Energy-related derivative contracts are accounted for under one of three methods:
Regulatory Hedges — Energy-related derivative contracts which are designated as regulatory hedges relate primarily to the traditional electric operating companies' and Southern Company Gas' fuel-hedging programs, where gains and losses are initially recorded as regulatory liabilities and assets, respectively, and then are included in fuel expense as the underlying fuel is used in operations and ultimately recovered through the respective fuel cost recovery clauses.
Cash Flow Hedges — Gains and losses on energy-related derivatives designated as cash flow hedges (which are mainly used to hedge anticipated purchases and sales) are initially deferred in OCI before being recognized in the statements of income in the same period as the hedged transactions are reflected in earnings.
Not Designated — Gains and losses on energy-related derivative contracts that are not designated or fail to qualify as hedges are recognized in the statements of income as incurred.

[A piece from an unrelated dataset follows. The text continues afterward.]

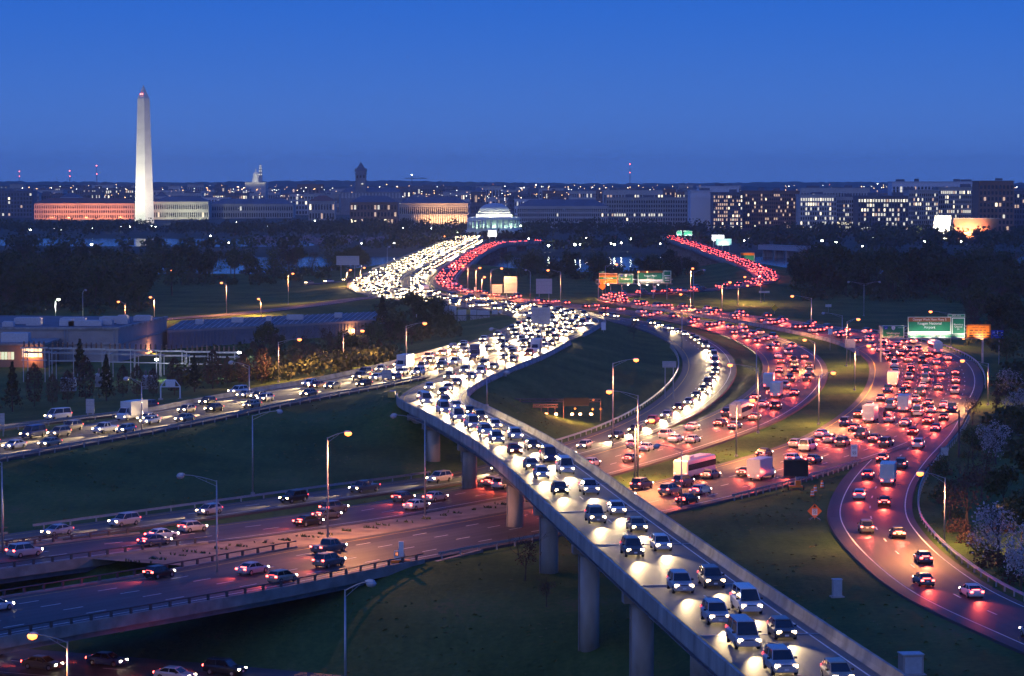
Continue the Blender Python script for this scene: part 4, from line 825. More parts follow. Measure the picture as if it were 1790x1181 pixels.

Some energy-related derivative contracts require physical delivery as opposed to financial settlement, and this type of derivative is both common and prevalent within the electric and natural gas industries. When an energy-related derivative contract is settled physically, any cumulative unrealized gain or loss is reversed and the contract price is recognized in the respective line item representing the actual price of the underlying goods being delivered.
Interest Rate Derivatives
Southern Company and certain subsidiaries may also enter into interest rate derivatives to hedge exposure to changes in interest rates. The derivatives employed as hedging instruments are structured to minimize ineffectiveness. Derivatives related to existing variable rate securities or forecasted transactions are accounted for as cash flow hedges where the effective portion of the derivatives' fair value gains or losses is recorded in OCI and is reclassified into earnings at the same time the hedged transactions affect earnings, with any ineffectiveness recorded directly to earnings. Derivatives related to existing fixed rate securities are accounted for as fair value hedges, where the derivatives' fair value gains or losses and hedged items' fair value gains or losses are both recorded directly to earnings, providing an offset, with any difference representing ineffectiveness. Fair value gains or losses on derivatives that are not designated or fail to qualify as hedges are recognized in the statements of income as incurred.